● **Written problem**: Restate, exactly and only, the lines from the first through the line containing "sun.rotation_euler = sd.to_track_quat('Z', 'Y').to_euler()".

==============================

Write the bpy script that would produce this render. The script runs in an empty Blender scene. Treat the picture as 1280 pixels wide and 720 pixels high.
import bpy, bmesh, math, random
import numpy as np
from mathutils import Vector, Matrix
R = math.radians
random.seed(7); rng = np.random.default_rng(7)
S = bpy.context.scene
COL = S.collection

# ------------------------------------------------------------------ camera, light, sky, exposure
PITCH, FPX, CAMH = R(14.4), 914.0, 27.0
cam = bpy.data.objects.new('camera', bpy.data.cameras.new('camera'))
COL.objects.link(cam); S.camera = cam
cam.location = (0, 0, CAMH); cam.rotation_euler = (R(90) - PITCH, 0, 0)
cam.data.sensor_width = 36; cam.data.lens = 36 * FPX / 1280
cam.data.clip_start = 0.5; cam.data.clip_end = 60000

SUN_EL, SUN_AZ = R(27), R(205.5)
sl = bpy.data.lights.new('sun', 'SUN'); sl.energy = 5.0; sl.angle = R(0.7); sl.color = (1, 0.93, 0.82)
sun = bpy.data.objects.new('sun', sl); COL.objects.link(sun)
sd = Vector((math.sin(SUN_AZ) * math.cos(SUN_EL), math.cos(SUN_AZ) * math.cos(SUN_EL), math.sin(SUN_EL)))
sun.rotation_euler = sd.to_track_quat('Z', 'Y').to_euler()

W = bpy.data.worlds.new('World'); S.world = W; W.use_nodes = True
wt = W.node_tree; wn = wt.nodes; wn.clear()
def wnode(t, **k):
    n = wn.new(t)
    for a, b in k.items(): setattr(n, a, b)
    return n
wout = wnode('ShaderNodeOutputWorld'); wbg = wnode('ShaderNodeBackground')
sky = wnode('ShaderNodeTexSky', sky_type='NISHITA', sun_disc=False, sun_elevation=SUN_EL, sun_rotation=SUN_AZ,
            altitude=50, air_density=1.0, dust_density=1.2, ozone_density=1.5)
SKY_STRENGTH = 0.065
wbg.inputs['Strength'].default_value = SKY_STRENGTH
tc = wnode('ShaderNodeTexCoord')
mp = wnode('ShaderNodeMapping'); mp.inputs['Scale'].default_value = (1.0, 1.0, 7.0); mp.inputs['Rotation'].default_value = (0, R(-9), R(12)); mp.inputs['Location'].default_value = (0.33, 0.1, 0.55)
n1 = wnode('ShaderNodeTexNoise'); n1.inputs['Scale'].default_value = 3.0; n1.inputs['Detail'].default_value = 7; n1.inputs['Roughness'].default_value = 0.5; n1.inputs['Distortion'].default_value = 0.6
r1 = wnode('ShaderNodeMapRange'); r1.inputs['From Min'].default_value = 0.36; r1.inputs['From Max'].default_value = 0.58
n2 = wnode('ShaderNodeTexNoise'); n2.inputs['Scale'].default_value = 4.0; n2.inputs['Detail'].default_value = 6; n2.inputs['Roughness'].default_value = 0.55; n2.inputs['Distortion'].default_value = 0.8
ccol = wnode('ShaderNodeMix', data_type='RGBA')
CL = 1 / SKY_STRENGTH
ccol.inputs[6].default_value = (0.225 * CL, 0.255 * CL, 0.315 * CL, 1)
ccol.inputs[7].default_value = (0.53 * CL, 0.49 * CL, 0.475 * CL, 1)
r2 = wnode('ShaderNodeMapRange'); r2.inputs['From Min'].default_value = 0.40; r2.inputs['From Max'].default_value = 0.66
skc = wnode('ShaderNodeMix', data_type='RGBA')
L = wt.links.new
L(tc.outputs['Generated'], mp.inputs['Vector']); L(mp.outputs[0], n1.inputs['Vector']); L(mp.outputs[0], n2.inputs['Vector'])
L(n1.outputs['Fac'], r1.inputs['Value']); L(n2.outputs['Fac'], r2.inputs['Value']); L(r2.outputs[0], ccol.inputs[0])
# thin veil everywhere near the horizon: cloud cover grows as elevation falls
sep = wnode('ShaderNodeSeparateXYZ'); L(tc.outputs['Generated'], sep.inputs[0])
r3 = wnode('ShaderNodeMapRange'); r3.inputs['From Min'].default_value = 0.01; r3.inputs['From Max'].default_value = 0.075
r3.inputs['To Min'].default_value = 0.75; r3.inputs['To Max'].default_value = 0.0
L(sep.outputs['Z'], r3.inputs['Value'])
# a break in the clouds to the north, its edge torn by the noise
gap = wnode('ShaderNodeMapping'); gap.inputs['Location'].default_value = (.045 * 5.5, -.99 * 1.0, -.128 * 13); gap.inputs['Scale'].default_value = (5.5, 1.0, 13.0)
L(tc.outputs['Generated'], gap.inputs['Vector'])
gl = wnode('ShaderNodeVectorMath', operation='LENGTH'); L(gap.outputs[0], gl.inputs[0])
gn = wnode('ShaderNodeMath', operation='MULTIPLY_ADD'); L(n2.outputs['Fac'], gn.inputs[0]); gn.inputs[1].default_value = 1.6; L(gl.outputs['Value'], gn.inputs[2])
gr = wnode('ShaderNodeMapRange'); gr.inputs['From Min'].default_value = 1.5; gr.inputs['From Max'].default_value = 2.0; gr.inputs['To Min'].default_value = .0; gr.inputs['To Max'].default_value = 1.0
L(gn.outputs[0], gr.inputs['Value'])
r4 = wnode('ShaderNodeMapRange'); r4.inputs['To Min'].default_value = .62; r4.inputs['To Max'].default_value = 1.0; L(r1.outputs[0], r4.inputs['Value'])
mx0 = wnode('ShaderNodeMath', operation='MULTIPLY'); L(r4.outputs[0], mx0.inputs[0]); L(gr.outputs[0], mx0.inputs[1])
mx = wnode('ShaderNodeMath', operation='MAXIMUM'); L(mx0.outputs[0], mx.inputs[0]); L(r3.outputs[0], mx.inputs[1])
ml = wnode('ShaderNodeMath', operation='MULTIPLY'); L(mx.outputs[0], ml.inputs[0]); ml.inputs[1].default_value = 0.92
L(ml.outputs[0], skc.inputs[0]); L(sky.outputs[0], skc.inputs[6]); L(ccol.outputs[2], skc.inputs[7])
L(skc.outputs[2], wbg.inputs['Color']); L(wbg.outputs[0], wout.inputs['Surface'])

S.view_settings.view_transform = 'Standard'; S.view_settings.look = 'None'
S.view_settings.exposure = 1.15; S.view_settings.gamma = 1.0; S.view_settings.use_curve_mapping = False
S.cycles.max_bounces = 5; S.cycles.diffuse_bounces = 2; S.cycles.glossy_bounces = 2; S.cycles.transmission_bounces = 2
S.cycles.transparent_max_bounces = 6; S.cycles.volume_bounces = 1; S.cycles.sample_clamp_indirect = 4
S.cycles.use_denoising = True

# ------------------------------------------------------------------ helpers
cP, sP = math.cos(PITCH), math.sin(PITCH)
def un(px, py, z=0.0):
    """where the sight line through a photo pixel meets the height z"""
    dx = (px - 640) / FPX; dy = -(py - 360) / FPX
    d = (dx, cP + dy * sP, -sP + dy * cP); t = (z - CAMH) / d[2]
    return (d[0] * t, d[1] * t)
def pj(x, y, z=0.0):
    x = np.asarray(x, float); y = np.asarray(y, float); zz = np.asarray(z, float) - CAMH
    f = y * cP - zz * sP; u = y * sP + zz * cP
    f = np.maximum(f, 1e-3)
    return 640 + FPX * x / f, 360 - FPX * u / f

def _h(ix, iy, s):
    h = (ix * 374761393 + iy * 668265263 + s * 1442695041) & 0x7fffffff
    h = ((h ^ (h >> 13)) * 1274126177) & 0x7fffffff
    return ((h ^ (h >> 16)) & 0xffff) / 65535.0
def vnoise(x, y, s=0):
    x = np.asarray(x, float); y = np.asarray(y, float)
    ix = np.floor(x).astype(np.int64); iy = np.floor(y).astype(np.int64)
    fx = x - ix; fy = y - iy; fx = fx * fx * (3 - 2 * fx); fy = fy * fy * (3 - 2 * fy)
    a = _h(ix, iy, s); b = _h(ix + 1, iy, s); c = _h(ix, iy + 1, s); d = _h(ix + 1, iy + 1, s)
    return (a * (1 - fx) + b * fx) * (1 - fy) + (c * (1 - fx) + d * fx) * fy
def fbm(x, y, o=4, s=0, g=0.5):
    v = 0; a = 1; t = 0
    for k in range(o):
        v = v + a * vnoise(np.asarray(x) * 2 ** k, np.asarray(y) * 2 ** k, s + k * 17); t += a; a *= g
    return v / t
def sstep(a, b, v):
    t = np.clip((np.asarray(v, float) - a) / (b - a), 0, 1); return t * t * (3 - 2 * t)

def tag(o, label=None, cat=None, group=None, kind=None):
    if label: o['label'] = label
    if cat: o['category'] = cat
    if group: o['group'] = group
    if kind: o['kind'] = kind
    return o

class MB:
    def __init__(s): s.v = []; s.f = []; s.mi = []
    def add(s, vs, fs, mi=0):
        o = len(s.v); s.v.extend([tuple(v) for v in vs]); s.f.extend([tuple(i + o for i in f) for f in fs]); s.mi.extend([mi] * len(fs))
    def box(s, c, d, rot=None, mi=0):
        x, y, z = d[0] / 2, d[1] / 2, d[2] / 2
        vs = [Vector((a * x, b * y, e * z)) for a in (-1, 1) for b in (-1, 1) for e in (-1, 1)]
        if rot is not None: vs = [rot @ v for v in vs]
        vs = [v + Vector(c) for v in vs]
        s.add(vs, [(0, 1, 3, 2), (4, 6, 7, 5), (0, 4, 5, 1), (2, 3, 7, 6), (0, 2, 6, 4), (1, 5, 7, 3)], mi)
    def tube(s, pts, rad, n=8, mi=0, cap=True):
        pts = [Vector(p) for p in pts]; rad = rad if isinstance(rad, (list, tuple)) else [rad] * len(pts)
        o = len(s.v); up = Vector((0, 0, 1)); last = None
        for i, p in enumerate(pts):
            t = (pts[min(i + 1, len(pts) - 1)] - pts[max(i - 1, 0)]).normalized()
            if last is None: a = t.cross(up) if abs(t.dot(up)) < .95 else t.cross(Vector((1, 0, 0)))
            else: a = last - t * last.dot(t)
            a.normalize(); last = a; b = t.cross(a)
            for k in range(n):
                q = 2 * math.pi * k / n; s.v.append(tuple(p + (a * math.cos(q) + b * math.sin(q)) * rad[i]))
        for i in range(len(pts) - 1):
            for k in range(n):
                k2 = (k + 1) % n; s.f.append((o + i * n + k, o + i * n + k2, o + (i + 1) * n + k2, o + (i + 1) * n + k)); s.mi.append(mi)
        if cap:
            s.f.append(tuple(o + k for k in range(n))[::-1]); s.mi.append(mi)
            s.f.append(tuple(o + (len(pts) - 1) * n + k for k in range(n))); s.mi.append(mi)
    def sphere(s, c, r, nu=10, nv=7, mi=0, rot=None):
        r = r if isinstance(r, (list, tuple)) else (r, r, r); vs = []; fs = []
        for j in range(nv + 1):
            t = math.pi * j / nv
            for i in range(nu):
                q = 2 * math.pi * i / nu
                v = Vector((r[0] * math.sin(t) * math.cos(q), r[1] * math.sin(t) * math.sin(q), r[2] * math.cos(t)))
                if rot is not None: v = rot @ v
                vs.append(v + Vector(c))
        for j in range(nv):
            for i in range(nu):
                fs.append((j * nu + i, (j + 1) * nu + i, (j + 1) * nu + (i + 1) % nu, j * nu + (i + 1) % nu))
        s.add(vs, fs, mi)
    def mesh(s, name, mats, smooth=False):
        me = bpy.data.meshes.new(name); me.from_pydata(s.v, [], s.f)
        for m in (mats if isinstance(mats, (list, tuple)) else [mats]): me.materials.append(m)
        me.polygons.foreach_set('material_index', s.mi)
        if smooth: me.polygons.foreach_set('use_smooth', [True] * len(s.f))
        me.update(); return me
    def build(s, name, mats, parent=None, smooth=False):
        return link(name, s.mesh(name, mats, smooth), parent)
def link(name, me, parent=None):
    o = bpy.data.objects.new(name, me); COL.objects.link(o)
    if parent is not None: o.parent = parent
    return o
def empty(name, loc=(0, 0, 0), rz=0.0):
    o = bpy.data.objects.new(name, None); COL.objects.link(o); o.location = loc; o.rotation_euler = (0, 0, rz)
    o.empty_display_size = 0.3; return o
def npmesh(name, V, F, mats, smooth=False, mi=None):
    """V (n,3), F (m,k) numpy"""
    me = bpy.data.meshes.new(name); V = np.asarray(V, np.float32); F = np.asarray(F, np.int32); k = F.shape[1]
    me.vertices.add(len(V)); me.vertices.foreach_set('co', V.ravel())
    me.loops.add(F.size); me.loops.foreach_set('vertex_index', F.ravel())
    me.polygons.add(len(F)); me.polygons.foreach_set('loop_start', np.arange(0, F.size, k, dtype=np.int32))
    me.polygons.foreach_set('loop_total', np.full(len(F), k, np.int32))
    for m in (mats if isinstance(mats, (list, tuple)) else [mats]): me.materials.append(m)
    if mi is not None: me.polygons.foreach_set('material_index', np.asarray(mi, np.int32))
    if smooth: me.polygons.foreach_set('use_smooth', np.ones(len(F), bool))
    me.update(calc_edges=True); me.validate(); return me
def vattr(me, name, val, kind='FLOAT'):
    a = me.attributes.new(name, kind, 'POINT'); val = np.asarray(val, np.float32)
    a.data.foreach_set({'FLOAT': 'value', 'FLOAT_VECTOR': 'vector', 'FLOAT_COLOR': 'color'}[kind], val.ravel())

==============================

● **Full response**:
Write the bpy script that would produce this render. The script runs in an empty Blender scene. Treat the picture as 1280 pixels wide and 720 pixels high.
import bpy, bmesh, math, random
import numpy as np
from mathutils import Vector, Matrix
R = math.radians
random.seed(7); rng = np.random.default_rng(7)
S = bpy.context.scene
COL = S.collection

# ------------------------------------------------------------------ camera, light, sky, exposure
PITCH, FPX, CAMH = R(14.4), 914.0, 27.0
cam = bpy.data.objects.new('camera', bpy.data.cameras.new('camera'))
COL.objects.link(cam); S.camera = cam
cam.location = (0, 0, CAMH); cam.rotation_euler = (R(90) - PITCH, 0, 0)
cam.data.sensor_width = 36; cam.data.lens = 36 * FPX / 1280
cam.data.clip_start = 0.5; cam.data.clip_end = 60000

SUN_EL, SUN_AZ = R(27), R(205.5)
sl = bpy.data.lights.new('sun', 'SUN'); sl.energy = 5.0; sl.angle = R(0.7); sl.color = (1, 0.93, 0.82)
sun = bpy.data.objects.new('sun', sl); COL.objects.link(sun)
sd = Vector((math.sin(SUN_AZ) * math.cos(SUN_EL), math.cos(SUN_AZ) * math.cos(SUN_EL), math.sin(SUN_EL)))
sun.rotation_euler = sd.to_track_quat('Z', 'Y').to_euler()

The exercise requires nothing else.